I wrote a lot yesterday, and accidentally lost it, but I can't remember what it said, really. But I'll write what I'm thinking today instead. I went to Punk Soccer yesterday. I had a decent time. I saw Daniel, and I fucking love him. He's so damn honest, it's amazing. Mike didn't show, and neither did Chad, but I don't care too much. It would have been nice to say 'hi' to them, but I wasn't crushed. Scotty came eventually, and that was nice. We wrestled a bit on the grass (nonsexual) and I did with Daniel too. It's fun. Chris was there too. Laura was right. I feel very little motivation to spare his feelings by being nice. I wasn't mean at soccer, but I'm not going to lie either. I didn't have anything to say to him. He didn't say 'hi,' and I tried, but he didn't hear me I don't think. Either that or he just ignored me. I don't think so though. I'm surprised, someone told me that he still expresses interest in what I think of him. I'm so jaded, I can't honestly believe he gets it. I just keep thinking he wants to know how his ego might be harmed, how his image will get hurt. I can't help it really. It's how he's acted towards me for so long. But I don't really know if it's true and I don't give enough of a fuck to find out from him. Max said he got so removed from me because I hurt his feelings a while ago. I wonder if that's true. I may have. I don't know. I don't think that's why, because he was never an honest enough friend basically from the time we stopped going out. Well, before that really. I may have hurt his feelings, but that's certainly not why we aren't friends, I don't think. And I don't care. I wish he'd realize that being honest isn't just talking about it, it's living it. But it's over. That was likely the last time I will see him before I leave for New York. Maybe (hopefully? I wonder...) the last time ever. It doesn't make me too sad. I've said everything I needed to say. He hasn't really said much, at least not much that I can believe was true, honest.

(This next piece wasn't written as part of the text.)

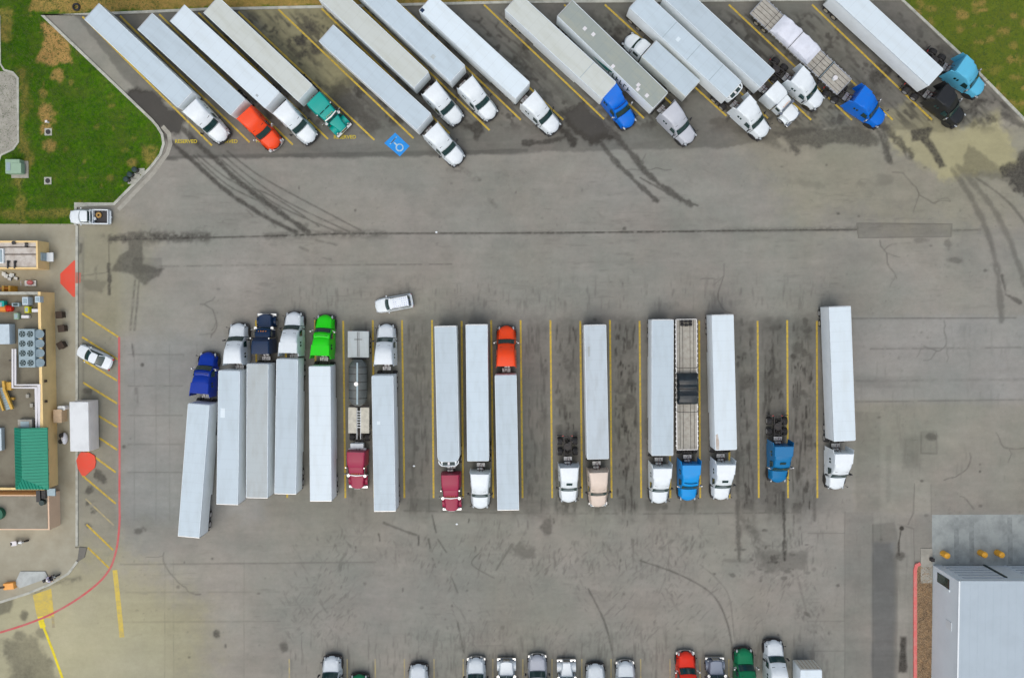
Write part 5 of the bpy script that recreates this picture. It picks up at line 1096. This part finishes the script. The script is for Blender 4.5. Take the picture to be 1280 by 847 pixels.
tractor('aero','beige','beige truck facing down in the middle row',(747.8,633.5),(748.5,591.5),detail='lightbumper')
trailer('white trailer with grimy patched roof behind the beige truck',(747.5,574),(744,406),'r_dirty')
tractor('wing','white','white winged truck facing down left of the flatbed with the black tarp',(823.5,629),(828,584))
trailer('white trailer left of the flatbed with the black tarp',(828,569.5),(828.3,399.5),'r_white')
tractor('wing','azure','azure blue truck in front of the flatbed with the black tarp',(859.5,625.5),(864.3,580),high=3.6)
tractor('wing','white','white winged truck facing down right of the azure blue one',(900.5,624.5),(907.5,575.5),detail='hatch')
def rust(t, L, w, H): part('rust_stain', MB().prism([(w-.1,-1.9),(w-.35,-2.0),(w-.5,-1.0),(w-.45,-.1),(w-.1,-.1)],H,H+.006), M.setdefault('ruststain', mat('rusty_smear',(.52,.48,.43),.6,dirt=.8,scale=2,dcol=(.35,.27,.2))), t)
trailer('white trailer with a rusty smear at its nose, right of the black-tarp flatbed',(907.6,562.4),(903.3,393.5),'r_pale',extra=rust)
tractor('wing','petrol','petrol blue truck standing alone without trailer in the middle row',(972,603),(980,553.5),high=3.6,detail='hatch')
tractor('wing','white','white winged truck at the right end of the middle row',(1044,611.5),(1055,563))
trailer('white trailer at the right end of the middle row, farthest up',(1056,551.2),(1049.8,383),'r_pale',skirt=False)

def patches(t, n, seed, L=16.0, w=1.2, H=4.1):
    r_ = random.Random(seed)
    for k in range(n):
        x = r_.uniform(-w+.3, w-.3); y = r_.uniform(-L+1, -1); a = r_.uniform(.12,.35); b = r_.uniform(.12,.6)
        part('roof_patch', MB().box(x-a, min(x+a,w), y-b, y+b, H, H+.008+.001*k), r_.choice([M['r_grey'], M['r_pale'], M['rail']]), t)
for i, o in enumerate([o for o in scene.objects if o.name.startswith('semi_trailer')]):
    if i % 4 == 2: patches(o, 1 + i % 2, i)
# bottom row, cut by the photo's lower edge
for st, col, lb, x, y, kw in (('aero','white','white truck nose leftmost along the bottom edge',415,819,{}),('aero','forest','dark green truck nose barely showing at the bottom edge',449,842,{}),
    ('aero','white','white smooth truck nose standing alone right of the barely showing green one',523,829,{}),('aero','white','white truck nose with light grille bars, left of the close pair at the bottom edge',595,821,dict(detail='lightbumper')),
    ('classic','white','white narrow truck nose with dark grille slot left of the silver one',633,823.5,{}),('aero','silver','silver-grey truck nose with pale fenders at the bottom edge',671.5,817.5,dict(detail='lightbumper')),
    ('classic','white','white narrow truck hood between two pale smooth ones, right of the silver one',708,825,dict(detail='narrow')),('aero','white','white smooth truck nose second left of the empty bottom bay',744,828.5,{}),
    ('aero','white','white truck nose beside the empty bottom bay, left of the red-orange one',781.5,825.5,dict(detail='lightbumper')),('aero','redorange','red-orange truck nose at the bottom edge',857,813.5,dict(detail='lightbumper')),
    ('classic','slate','slate blue-grey truck nose between red-orange and green ones',894,822.5,{}),('aero','forest','green truck nose at the bottom edge',929.5,809.5,{}),
    ('aero','white','white truck showing its windscreen, farthest up in the bottom row',967,799,{})):
    tractor(st, col, lb, (x,y), None, rz=.6, high=3.3 if st=='classic' else 3.9, **kw)
t = trailer('short white box trailer with tan front face at the bottom edge right end',(1014,835.5),(1014.5,1005),'r_pale',skirt=False)
part('front_wall', MB().box(-1.25,1.25,.0,.03,1.2,3.95), mat('tan_front_wall',(.78,.75,.64),.6,dirt=.4), t)
for x in (-.85,-.4,.05,.5,.95): part('front_rib', MB().box(x-.03,x+.03,.03,.06,1.2,3.9), M['brown'] if False else M['tan'], t)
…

And I meant what I said about heartbreak yesterday. You have no right. Max was right.

I'm feeling surrounded by people that I know are friends. It's great. I've got Scotty, and we are pretty dependent on each other. It's nice. I know I want to stay together when I move, as tough as that is going to be. I really hope he does too. I think we'll talk about it a lot in London. I think we need to. We've been avoiding the topic. But it's getting close. Caitlin is sick and it's pissing me off. I'm afraid to go near her, because I CAN'T be sick in London. Max was sick too. We hung out yesterday after soccer. Laura, Max, and I just sort of kicked it and I love that kid. Both of them. Max is so quirky, but honest quirkiness, not image enhancing weirdness. It's totally adorable. I think Laura thinks he rocks too. Pop rocks.

'So play me the song that makes it so tough. Another nail for my heart. I had excuses, those little boy lies that she computed by watching my eyes. And told me firmly she couldn't stand it. I'm bad on her heart.' ----'Another Nail For My Heart' by Squeeze (He had those little boy lies which I saw by watching his lying eyes. By the way, this has nothing to do with Scotty; I love him.)